[Given material]

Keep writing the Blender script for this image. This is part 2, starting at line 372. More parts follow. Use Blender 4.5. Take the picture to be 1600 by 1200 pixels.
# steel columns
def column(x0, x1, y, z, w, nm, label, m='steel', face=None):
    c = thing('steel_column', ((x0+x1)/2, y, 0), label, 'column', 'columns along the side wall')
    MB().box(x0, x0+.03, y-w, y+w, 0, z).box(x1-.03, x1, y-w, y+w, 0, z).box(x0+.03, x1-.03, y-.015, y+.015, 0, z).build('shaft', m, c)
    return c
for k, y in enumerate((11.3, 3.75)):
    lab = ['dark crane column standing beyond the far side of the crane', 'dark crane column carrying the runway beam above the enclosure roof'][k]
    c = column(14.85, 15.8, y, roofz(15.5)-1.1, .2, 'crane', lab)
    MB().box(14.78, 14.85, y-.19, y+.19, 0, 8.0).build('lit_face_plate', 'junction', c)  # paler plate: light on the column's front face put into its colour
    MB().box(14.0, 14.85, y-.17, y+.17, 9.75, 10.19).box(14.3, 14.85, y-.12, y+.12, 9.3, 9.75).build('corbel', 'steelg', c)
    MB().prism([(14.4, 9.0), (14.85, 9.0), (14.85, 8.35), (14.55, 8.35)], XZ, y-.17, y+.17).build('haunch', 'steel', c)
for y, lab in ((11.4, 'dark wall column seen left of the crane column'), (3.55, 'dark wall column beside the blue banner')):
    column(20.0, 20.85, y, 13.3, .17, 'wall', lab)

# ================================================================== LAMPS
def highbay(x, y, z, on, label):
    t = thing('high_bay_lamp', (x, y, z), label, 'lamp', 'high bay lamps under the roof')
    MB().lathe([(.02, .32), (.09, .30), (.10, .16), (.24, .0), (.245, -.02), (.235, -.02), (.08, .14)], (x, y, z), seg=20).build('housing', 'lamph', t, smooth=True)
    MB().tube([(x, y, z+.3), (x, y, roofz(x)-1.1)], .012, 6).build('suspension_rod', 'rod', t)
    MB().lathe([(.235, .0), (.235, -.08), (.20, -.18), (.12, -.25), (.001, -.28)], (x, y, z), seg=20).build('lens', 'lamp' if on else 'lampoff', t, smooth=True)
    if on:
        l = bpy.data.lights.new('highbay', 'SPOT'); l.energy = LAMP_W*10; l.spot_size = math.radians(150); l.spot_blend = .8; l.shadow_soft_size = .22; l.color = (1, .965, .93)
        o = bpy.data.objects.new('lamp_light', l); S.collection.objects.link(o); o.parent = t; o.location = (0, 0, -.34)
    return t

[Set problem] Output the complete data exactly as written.

[Reply to the task]
Keep writing the Blender script for this image. This is part 2, starting at line 372. More parts follow. Use Blender 4.5. Take the picture to be 1600 by 1200 pixels.
# steel columns
def column(x0, x1, y, z, w, nm, label, m='steel', face=None):
    c = thing('steel_column', ((x0+x1)/2, y, 0), label, 'column', 'columns along the side wall')
    MB().box(x0, x0+.03, y-w, y+w, 0, z).box(x1-.03, x1, y-w, y+w, 0, z).box(x0+.03, x1-.03, y-.015, y+.015, 0, z).build('shaft', m, c)
    return c
for k, y in enumerate((11.3, 3.75)):
    lab = ['dark crane column standing beyond the far side of the crane', 'dark crane column carrying the runway beam above the enclosure roof'][k]
    c = column(14.85, 15.8, y, roofz(15.5)-1.1, .2, 'crane', lab)
    MB().box(14.78, 14.85, y-.19, y+.19, 0, 8.0).build('lit_face_plate', 'junction', c)  # paler plate: light on the column's front face put into its colour
    MB().box(14.0, 14.85, y-.17, y+.17, 9.75, 10.19).box(14.3, 14.85, y-.12, y+.12, 9.3, 9.75).build('corbel', 'steelg', c)
    MB().prism([(14.4, 9.0), (14.85, 9.0), (14.85, 8.35), (14.55, 8.35)], XZ, y-.17, y+.17).build('haunch', 'steel', c)
for y, lab in ((11.4, 'dark wall column seen left of the crane column'), (3.55, 'dark wall column beside the blue banner')):
    column(20.0, 20.85, y, 13.3, .17, 'wall', lab)

# ================================================================== LAMPS
def highbay(x, y, z, on, label):
    t = thing('high_bay_lamp', (x, y, z), label, 'lamp', 'high bay lamps under the roof')
    MB().lathe([(.02, .32), (.09, .30), (.10, .16), (.24, .0), (.245, -.02), (.235, -.02), (.08, .14)], (x, y, z), seg=20).build('housing', 'lamph', t, smooth=True)
    MB().tube([(x, y, z+.3), (x, y, roofz(x)-1.1)], .012, 6).build('suspension_rod', 'rod', t)
    MB().lathe([(.235, .0), (.235, -.08), (.20, -.18), (.12, -.25), (.001, -.28)], (x, y, z), seg=20).build('lens', 'lamp' if on else 'lampoff', t, smooth=True)
    if on:
        l = bpy.data.lights.new('highbay', 'SPOT'); l.energy = LAMP_W*10; l.spot_size = math.radians(150); l.spot_blend = .8; l.shadow_soft_size = .22; l.color = (1, .965, .93)
        o = bpy.data.objects.new('lamp_light', l); S.collection.objects.link(o); o.parent = t; o.location = (0, 0, -.34)
    return t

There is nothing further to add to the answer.